Das Collegium Helveticum residiert in der eindrücklichen Semper-Sternwarte.

Der Austausch zwischen den verschiedenen Forschungsdisziplinen findet an regelmässigen Fellowtreffen, öffentlichen Veranstaltungen, Vorträgen, Workshops und Forschungskolloquien statt. Das Ganze sei ein Experiment mit offenem Ausgang, gab Folkers zu bedenken. Aufgrund des Klimas unter den Fellows war er jedoch zuversichtlich: «Wir verstehen einander ganz ausgezeichnet.» Wichtig sei vor allem die Toleranz gegenüber den fachfremden Kollegen während der Gespräche. Die eigentliche Herausforderung der Fellows sei, eine gemeinsame Sprache zu entwickeln, mit der man sich über die Grenzen der einzelnen Forschungsdisziplinen verständigen könne.

Das ganze Projekt wird über drei Jahre vom Psychologen Christoph Clases begeleitet. Clases ist Fachmann für kollaborative Prozesse und lehrt an der Fachhochschule Solothurn. Als Beobachter verfolgt und dokumentiert er die Prozesse, die sich in der Gruppe der Fellows abspielen. Seine Erkenntnisse sollen nach Abschluss der Arbeiten als Buch publiziert werden, um so die Erfahrungen der Gruppe auch anderen Projekten und Fachbereichen zugänglich zu machen.
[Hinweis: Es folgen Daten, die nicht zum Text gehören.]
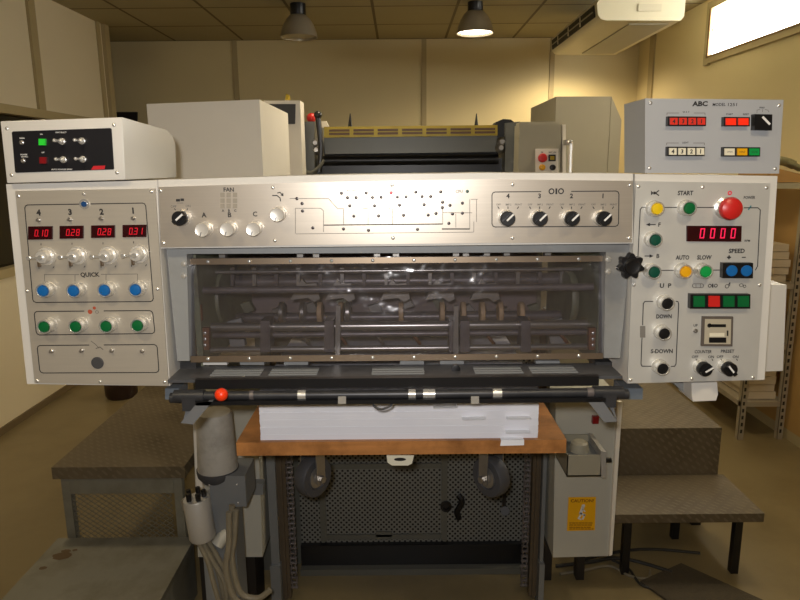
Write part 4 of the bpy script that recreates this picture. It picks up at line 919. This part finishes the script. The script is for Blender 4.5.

Nach der Präsentation von Struktur und Forschungsschwerpunkt stellte der stellvertretende Leiter des Collegium Helveticum, Johannes Fehr, eine neue Publikation vor: Die interaktive CD-ROM mit dem Titel «Wissenschaft Kontrovers, Dokument einer Selbstbefragung über Geld, Kultur und Qualität». Sie wird durch ein beigelegtes Booklet ergänzt und ist der zweite Band der Edition Collegium Helveticum. Gegenstand ist eine Veranstaltungsreihe unter dem gleichen Titel aus dem vergangenen Jahr. Über zwei Semester hinweg trafen sich dabei durchschnittlich 150 Personen, um Fälschungsskandale, die Industrieabhängigkeit moderner Forschung, den Hype der Nanotechnologie und weitere verwandte Themen zu debattieren.